A lucidez de John Gray
John Gray é um dos mais lúcidos observadores da actualidade. O professor da LSE, de que a Lua de Papel acaba de editar em Portugal "Sobre Humanos e Outros Animais" (uma análise profunda sobre as fronteiras que aparentemente nos separam de quem não tem e não tem necessidade de fingir que tem códigos sociais), escreveu num dos últimos números da "Spectator" um incontornável artigo sobre a nossa civilização e o Islão. Gray desmistifica a questão dos bombistas suicidas: foi algo já usado há muitos anos pelos tigres tamil, pelos hundus marxistas-leninistas ou pelo Hezbollah nos anos 80 contra alvos argelinos, franceses e americanos. Recorda que o IRA causou mais vítimas inocentes na Grã-Bretanha do que os islamitas. E recentra a questão: o que é que a classe política quer das sociedades muçulmanas? Para ele a ideia que a tolerância leva a uma convergência de valores é uma ficção. E acrescenta: "a sociedade radical plural em que nos encontramos não é transitória rumo a um ponto situado algures no futuro, onde teremos os mesmos valores fundamentais". Vivemos num universo de certezas fast forward. Rápido demais para termos certezas. Como há tanta gente que por aí parece ter.
17.2.07
A pintura do PSD
David com a cabeça de Golias. Foi assim que Caravaggio retratou Roma. E que, talvez, nós pudéssemos utilizar para simbolizar o que se passa na Câmara Municipal de Lisboa. Carmona Rodrigues deixou de se parecer com David. Marques Mendes começa a não conseguir convencer como Golias. E Lisboa cai, mostrando perante a corte de Sócrates, que a oposição não sabe galgar a montanha do poder. Mendes deveria deixar cair Carmona para salvar, para o futuro, o PSD. Mas não. Segura o autarca e fica em défice com os lisboetas. Que costumam dar os trunfos da vitória nacional ora ao PS, ora ao PSD. Como retrataria Caravaggio o choro do moribundo Carmona Rodrigues que Mendes salva, em troca de uma sentença de morte futura? Como uma Madonna que se atira para o meio dos lobos, sabendo que o seu destino está escrito pelos deuses? No meio da tragédia, só alguém sorri com a matança: Santana Lopes. Quem diria?
Memórias infinitas
Gosto de ler livros sobre o passado.
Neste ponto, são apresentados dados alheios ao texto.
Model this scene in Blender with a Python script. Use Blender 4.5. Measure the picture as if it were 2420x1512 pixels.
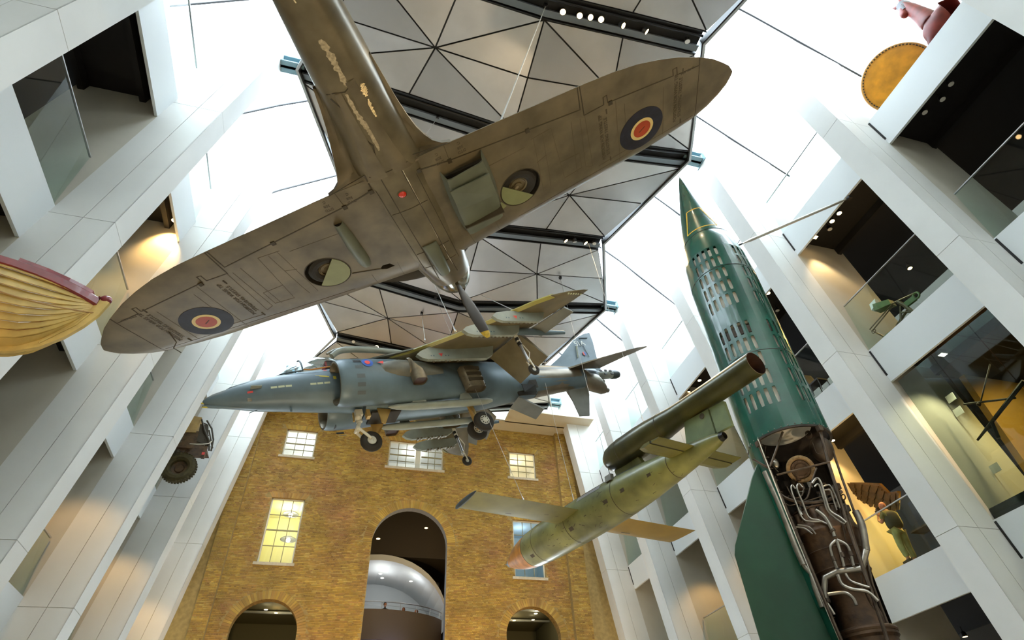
import bpy, bmesh, math, random
from mathutils import Vector, Matrix, geometry
from math import sin, cos, pi, radians, sqrt, atan2
random.seed(7)
S = bpy.context.scene
COL = S.collection
for o in list(bpy.data.objects):
    bpy.data.objects.remove(o)

# ------------------------------------------------------------------ camera
RC = ((0.96313, -0.26512, -0.04558), (0.14582, 0.65696, -0.73957), (0.22602, 0.70579, 0.67143))
FPX = 1390.976
cd = bpy.data.cameras.new('camera')
cd.sensor_width = 36.0
cd.lens = FPX / 2420 * 36
cd.clip_start = 0.05
cd.clip_end = 500
cam = bpy.data.objects.new('camera', cd)
COL.objects.link(cam)
_R = Matrix(RC)
_cx, _cy, _cz = _R[0], _R[1], _R[2]
cam.matrix_world = Matrix(((_cx[0], -_cy[0], -_cz[0], 0), (_cx[1], -_cy[1], -_cz[1], 0), (_cx[2], -_cy[2], -_cz[2], 0), (0, 0, 0, 1)))
S.camera = cam

# ------------------------------------------------------------------ sky, lights, exposure
W = bpy.data.worlds.new('overcast_sky')
S.world = W
W.use_nodes = True
_n = W.node_tree.nodes
_bg = _n['Background']
_bg.inputs[0].default_value = (0.80, 0.92, 1.0, 1)
_bg.inputs[1].default_value = 5.5
S.view_settings.view_transform = 'Standard'
S.view_settings.look = 'None'
S.view_settings.gamma = 1
S.view_settings.use_curve_mapping = False
S.view_settings.exposure = 1.2
S.cycles.max_bounces = 7
S.cycles.diffuse_bounces = 4
S.cycles.glossy_bounces = 3
S.cycles.transmission_bounces = 6
S.cycles.transparent_max_bounces = 12
S.cycles.sample_clamp_indirect = 6
S.cycles.caustics_reflective = False
S.cycles.caustics_refractive = False
S.cycles.use_denoising = True

def spot(name, loc, target, power, col, size=50, blend=.6, rad=.12):
    d = bpy.data.lights.new(name, 'SPOT')
    d.energy = power; d.color = col; d.spot_size = radians(size); d.spot_blend = blend; d.shadow_soft_size = rad
    o = bpy.data.objects.new(name, d); COL.objects.link(o)
    v = Vector(target) - Vector(loc)
    o.location = loc; o.rotation_euler = v.to_track_quat('-Z', 'Y').to_euler()
    return o
def bulb(name, loc, power, col, rad=.08):
    d = bpy.data.lights.new(name, 'POINT'); d.energy = power; d.color = col; d.shadow_soft_size = rad
    o = bpy.data.objects.new(name, d); COL.objects.link(o); o.location = loc
    return o
WARM = (1.0, .62, .22); WARMW = (1.0, .80, .52); NEUT = (1.0, .93, .82)
LIGHTS = [
    # added unseen uplights, no fixtures, warming the brick front
    ('added_uplight', (-3.5, 24.5, 2.0), (-3, 32, 13), 500, WARM, 80),
    ('added_uplight', (4.0, 24.0, 2.0), (4.2, 32, 14), 470, WARM, 80),
    ('added_uplight', (11.0, 24.5, 2.0), (10.5, 32, 13), 500, WARM, 80),
    ('added_uplight', (4.0, 26.0, 2.0), (4.0, 32, 19), 380, WARM, 90),
    # more added uplights out of view, warm fill under the aircraft
    ('added_uplight', (-4.5, 3.0, -1.4), (0.3, 6.0, 7.4), 110, (1, .66, .30), 75),
    ('added_uplight', (6.0, 0.5, -1.4), (2.8, 5.0, 8.5), 430, (1, .66, .28), 70),
    ('added_uplight', (2.0, 12.0, -1.4), (1.5, 14, 9), 520, WARMW, 75),
    ('added_uplight', (3.5, 7.0, -1.4), (4.8, 11.0, 5.0), 260, (1, .66, .22), 70),
    ('added_uplight', (8.0, 5.0, -1.4), (8.6, 8.7, 6.0), 260, WARMW, 60),
]
for _l in LIGHTS:
    spot(*_l[:1], *_l[1:5], _l[5])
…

De países, de pessoas, de acontecimentos. Por isso não posso deixar de ficar a pensar num belo texto de Raúl Rivero no "El Mundo" de hoje. Sobre o escritor turco Orhan Pamuk. Como é abandonar Istambul, levar na bagagem a memória fragmetada dos cinco sentidos da vida, isto tudo para ser livre e convervar a vida? Como é estilhaçar o nosso passado e tentar colocar os cacos num outro mundo, que poderá ter outros espinhos? Ler Pamuk é entender isso, em cidades que foram zonas francas entre mundos diferentes. E que hoje colocaram minas debaixo dos pés de quem trocava ali ideias. Livremente.
10.2.07
Império interior
Vivemos numa época em que as próprias ideias andam em fast-forward. Não vivem o seu tempo real. Poucos reflectem sobre isso. David Lynch é um deles. Um sobrevivente. Os seus filmes são jogos de roleta russa da imaginação. Cada imagem é uma bala que pode abater as nossas certezas. Agora tem um novo filme, Inland Empire. Numa sua entrevista fala dos momentos em que gosta de fechar os olhos, algumas vezes por dia. Para escutar um som ou sentir uma vibração. E confessa: eu transcendo vinte minutos de manhã, vinte minutos depois de almoço e tudo melhora. Gostava de ser como Lynch. Só assim se poderia criar Twin Peaks ou Mulholand Drive. Viagens em busca do lusco-fusco das sombras da mente.
6.2.07
Púdicas virtudes
"Pecados Íntimos" é um filme sobre a guerra civil que dilacera o interior dos seres humanos. Não há aqui "fogo amigo": todos são atingidos pelas balas de recentes paixões, de velhas amarras, de falsas inocências e de culpas que não se limpam com o passar do tempo. Todos se queem libertar. Mas há quem arrisque. E há quem se esconda. O realizador Todd Field traz-nos um filme que é uma mina colocada debaixo de todas as nossas certezas. Apetece revê-lo. E ver Kate Winslet, despojada, sem medo do seu corpo e das suas rugas. As virtudes podem aqui ser púdicas. Mas a privacidade está lá. Com cicatrizes de todas as culpas.